とても簡単に嘘をつく。私には、聞こえないし、見えてもいないのに。
『ムーンライト』は観客の嘘に気づいている。
舞台は中島昭夫の不在を証明し続けた。
『ムーンライト』は中島昭夫の不在を証明し続けたが、不在を証明するということは、それと同時に中島昭夫の存在を強く認識させた。中島昭夫という存在が“いた”ということを認識させた上で、“いない(不在)”ことを証明し、そして“いる”ように錯覚させる。状況は極めて複雑だったかのように思える。
しかし、その複雑さを理解するのにあまり時間は掛からなかった。とても不思議な体験だった。
舞台の上で、中島昭夫の不在を見つめる村川さんの横顔には少し影がかかっていた。村川さんは中島昭夫に質問を繰り返す。私は聞くことのできない声に村川さんは相槌をうつ。時には少し笑って相槌をうっている。
なんだかシステマチックに見えるそのやりとりは、村川さんのひとり遊戯にも思えた。
ひとり遊戯のように思えたからこそ、見守ることができたのかもしれない。
不在の中島昭夫と、中島昭夫の不在を証明し続けている村川さんの行方に不安を感じつつも興味を持ってしまったからなのか。
死者は死してなお存在することを望むのか、それは生きている者が望んだことなのか。
死してなお存在し続けて欲しいと願うのは、鎮魂とはほど遠いところにある願いだと感じる。
それでも願う。死者の存在を、死してなお繋がり続けることを。勘違いであっても、どうかそうであって欲しいと願う。まただ、また私はこれを美しい話にしようとしている。とても簡単に。
出来事を美しいと思うことは、とても簡単なことだと思う。
『ムーンライト』は美しい。『ムーンライト』を美しいと思える人間でありたい。
そこにある、残酷さや過酷さを無視して。美しかったと私は言う。
『ムーンライト』は観客の嘘に気づいている。『ムーンライト』は私の嘘に気づいている。
村川さんは『ムーンライト』を通して中島昭夫と繋がることはできたのだろうか。
客席の私は、村川さんの視線や言葉を介して中島昭夫の存在と不在を感じることができた。
村川さんはどんな願いを望んだのだろう。
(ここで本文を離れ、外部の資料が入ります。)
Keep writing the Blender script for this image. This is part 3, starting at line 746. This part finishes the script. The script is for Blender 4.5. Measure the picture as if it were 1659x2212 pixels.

中島昭夫の不在に何を願ったのだろう。
舞台終盤、中島昭夫の生前の映像が流れた。映像の中で中島昭夫はベートーヴェンの「月光」をピアノ演奏している。とても変な映像だった。変な映像だったけどとても自然だった。中島昭夫の存在をここでも強く認識することができた。しかし、舞台上に村川さんの姿がなかった。きっと映像の途中で退席したのだと思う。
中島昭夫の存在を確認することに必死だった私は、村川さんの不在に気づくことができなかった。
時間が流れていく。また鴨川に行こうと思った。流れる川を見に行く。川の側で等間隔に座る人たちを見に行く。
近くに美味しいドーナッツ屋があるらしい。私はこれからの日々について考える。
『ムーンライト』と過ごした時間は、中島昭夫の不在を通して私は私の存在を見た気がした。
私は中島昭夫の不在を受け入れることにした。
亡き声を聞くことができない私を、亡き姿を見ることのできない私を、私は受け入れることにした。
誰もいないように見えるあの椅子に座るのは、中島昭夫の亡霊なのか。それは、たぶん違う。
村川さんがそこに招いたのは中島昭夫の不在なのだから。